Als Reaktion auf die Nachrichten über Angriffe auf die LGBTQI+-Gemeinschaft im muslimischen Mindanao berichtet Rocky Rinabor, Vorstandsmitglied von Amnesty International Philippinen und stellvertretender Geschäftsführer des Pioneer Filipino Transgender Men Movement (PFTM), von seinen Erfahrungen, als queere Person in Mindanao aufzuwachsen:
"Die Hassverbrechen und Vorfälle geschlechtsspezifischer Gewalt, die sich gegen muslimische LGBTQI+ Menschen in der Bangsamoro Region richten, sind weder neu noch vereinzelt. Es ist ein endloser Kreislauf, in dem queere Menschen, wie ich, gefangen sind. Wir müssen immer über die Schulter schauen oder mit einem offenen Auge schlafen. Ohne eine klare Lösung für diese Situation in absehbarer Zukunft, auch, weil die Behörden, die die Rechte der LGBTQI+-Gemeinschaft respektieren, schützen und erfüllen sollten, nicht zur Rechenschaft gezogen werden, war unser Kampf lang und ist weiterhin traumatisch,
"Die meisten von uns haben seit ihrer Kindheit die Bedrohung erfahren, öffentlich angeprangert zu werden, wenn wir unser Geschlecht außerhalb dessen ausdrücken, was muslimische Institutionen als glaubensbasiert und geschlechtsspezifisch ansehen.
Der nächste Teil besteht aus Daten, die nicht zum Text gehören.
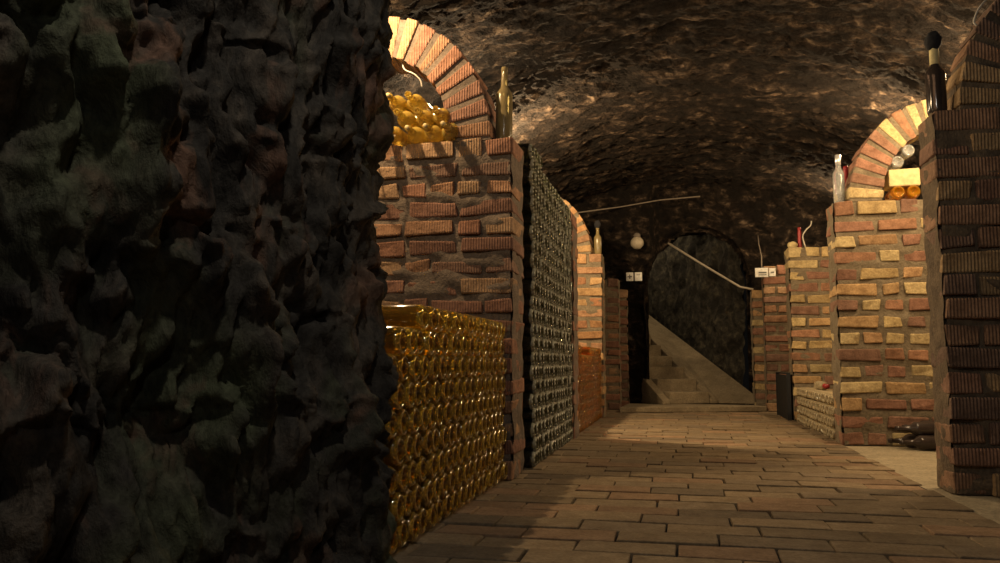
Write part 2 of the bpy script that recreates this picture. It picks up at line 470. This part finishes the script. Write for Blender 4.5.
def partition(xe, sgn, Y0, Y1, label, mats, palette, arch=True, H=H_P, W=1.55, name='brick_partition', ncourse=15, gap=.034, jit=.008, mort=(.020, .0005)):
    """xe: aisle edge, sgn: +1 the wall runs to +X, -1 to -X."""
    root = thing(name, label, 'brick wall', (xe, Y0, 0))
    th = Y1 - Y0
    mb = MB(); ch = H / ncourse
    for r in range(ncourse):
        x = 0.0; first = True
        while x < W - .02:
            L = .255 if random.random() < .55 else .135
            if first: L = .255 if r % 2 else .135
            if x + L > W - .08: L = W - x
            first = False
            c = random.choice(palette); g = random.uniform(.8, 1.15); c = tuple(q * g for q in c)
            j = random.uniform(-.010, .006); jz = random.uniform(-.004, .004)
            z0 = r * ch + (gap * .35 if r else .002) + jz * (r > 0); z1 = (r + 1) * ch - (gap * .65 if r < ncourse - 1 else 0) + jz * (r < ncourse - 1)
            a0, a1 = x + (gap * .4 if x > 0 else random.uniform(-.001, .006)), x + L - gap * .4
            X0, X1 = (a0, a1) if sgn > 0 else (-a1, -a0)
            mb.box((X0, j - .004, z0), (X1, th + .004, z1), c, 0, jit)
            x += L
    mb.build('bricks', mats[0], root, bevel=.008)
    # mortar body: uneven slab sunk a little behind the brick faces
    mo = MB()
    nu_, nv_ = 76, 84
    def f_face(u, v):
        Pq = np.stack([sgn * (.010 + u * (W - .012)), np.full_like(u, .006), .002 + v * (H - .010)], 1)
        wq = Pq + np.array([xe * 3, Y0 * 3, 0])
        Pq[:, 1] += -mort[0] * np.clip(fbm(wq * np.array([6, 6, 16]), 3), -.3, 1) + mort[1]
        return Pq
    mo.gridmesh(grid(f_face, nu_, nv_), nu_, nv_, flip=(sgn < 0))
    def f_endf(u, v):
        Pq = np.stack([np.full_like(u, 0.), .003 + u * (th - .006), .002 + v * (H - .010)], 1)
        wq = Pq + np.array([xe * 3, Y0 * 3, 5])
        Pq[:, 0] = sgn * (.0015 - .018 * np.clip(fbm(wq * np.array([9, 9, 9]), 3), -.4, 1))
        return Pq
    mo.gridmesh(grid(f_endf, 14, 84), 14, 84, flip=(sgn > 0))
    mo.box((min(sgn * .012, sgn * (W - .01)), .012, .002), (max(sgn * .012, sgn * (W - .01)), th - .012, H - .012))
    mo.build('mortar', mats[1], root)
    if arch:
        ar = MB(); off = .10; ao, bo, ai, bi = .58, .65, .375, .445; cx = off + ao
        n = 19; a_th = th
        for k in range(n):
            t0, t1 = PI * (k + .16) / n, PI * (k + .84) / n
            c = random.choice(palette); g = random.uniform(.85, 1.15); c = tuple(q * g for q in c)
            pts = []
            e = random.uniform(-.006, .006)
            for yy in (e, a_th):
                pts.append([(arch_xz(cx, ao, bo, t0), yy), (arch_xz(cx, ao, bo, t1), yy), (arch_xz(cx, ai, bi, t1), yy), (arch_xz(cx, ai, bi, t0), yy)])
            Pp = [(sgn * q[0][0], q[1], H + q[0][1]) for q in pts[0]] + [(sgn * q[0][0], q[1], H + q[0][1]) for q in pts[1]]
            if sgn < 0: Pp = [Pp[i] for i in (3, 2, 1, 0, 7, 6, 5, 4)]
            ar.hexa(Pp, c, 0, .005)
        ob = ar.build('arch_bricks', mats[0], root, bevel=.008)
        am = MB(); V = []; F = []; m_ = 60
        for k in range(m_ + 1):
            t = PI * k / m_
            for (a_, b_, yy) in ((ao - .008, bo - .008, .009), (ao - .008, bo - .008, a_th - .01), (ai + .008, bi + .008, a_th - .01), (ai + .008, bi + .008, .009)):
                q = arch_xz(cx, a_, b_, t); jj = random.uniform(-.004, .004)
                V.append((sgn * q[0] + jj, yy + jj, H + q[1] + jj - .003))
        for k in range(m_):
            for e in range(4):
                q = (k * 4 + e, k * 4 + (e + 1) % 4, k * 4 + 4 + (e + 1) % 4, k * 4 + 4 + e)
                F.append(q if sgn > 0 else q[::-1])
        F += [(0, 1, 2, 3), tuple(m_ * 4 + e for e in (3, 2, 1, 0))]
        am.add(V, F); am.build('arch_mortar', mats[1], root)
    return root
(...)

Vor allem schwule Männer und Trans-Frauen sind nach wie vor häufig Opfer von Belästigungen und Hassverbrechen, ob diese nun gemeldet werden oder nicht. Diese Verbrechen werden zwar nicht ordnungsgemäß dokumentiert, sind aber real, und fast täglich werden echte Menschen Opfer dieses Hasses,
"Wir sind daran gewöhnt, dass wir an Orten, an denen LGBTQI+ häufig anzutreffen sind - in Karaoke-Bars oder in Salons und anderen Einrichtungen, die von Transfrauen geführt werden - ungesetzlichen Razzien ausgesetzt sind, als handele es sich um Hexenjagden, die oft dazu dienen, Angst zu verbreiten, indem diese Orte in Brand gesteckt oder aus dem Auto heraus beschossen werden. Häufig hört man auch von muslimischen Lesben, die einer "heilenden Vergewaltigung" unterzogen werden, um sie von homosexuellen Beziehungen zu "korrigieren" oder zu "retten", die in der muslimischen Kultur als sündhaft oder tabu gelten,
"Erschwerend kommt hinzu, dass die meisten, wenn nicht sogar alle, Hassverbrechen von den lokalen Behörden nicht ordnungsgemäß untersucht werden. Oft werden sie ungestraft begangen, weil man glaubt, dass Verbrechen gegen queere Menschen gerechtfertigt sind: Weil es das Leben ist, das wir gewählt haben, also müssen wir es akzeptieren und einfach mit den Konsequenzen leben, die es mit sich bringt,
"Amnesty International Philippinen fordert die Behörden in der Autonomen Region Bangsamoro auf, umgehend unabhängige, unparteiische und wirksame Ermittlungen zu den gemeldeten Hassverbrechen in Maguindanao und Marawi City durchzuführen; dringende Maßnahmen zu ergreifen, um LGBTQI+ Menschen vor Diskriminierung, Belästigung, Übergriffen und anderen Angriffen durch staatliche und nichtstaatliche Akteur*innen zu schützen; und sicherzustellen, dass diejenigen, die solche Verbrechen begangen haben, zur Rechenschaft gezogen werden,
"Diese schamlose Missachtung des Lebens und der Sicherheit von LGBTQI+ Menschen im muslimischen Mindanao und das dort vorherrschende Klima der Straflosigkeit muss ein Alarmsignal für Hassverbrechen sein. Diese Vorfälle haben unter der neuen Bangsamoro-Führung keinen Platz und dürfen nicht weiter ungestraft bleiben."
Hintergrund
Am 18. September explodierte ein improvisierter Sprengsatz während eines Volleyballturniers in Datu Piang, Maguindanao, und verletzte acht Menschen, die Mitglieder der LGBTQI+-Gemeinschaft sind. Darauf folgte ein Vorfall, bei dem zwei Studierende in der Mindanao State University (MSU) in Marawi City am 15. September getötet wurden. Das Bangsamoro-Parlament hat in einer am 22. September veröffentlichten Erklärung beide Berichte über Hassverbrechen gegen LGBTQI+ verurteilt und zugesagt, beide Vorfälle zu untersuchen.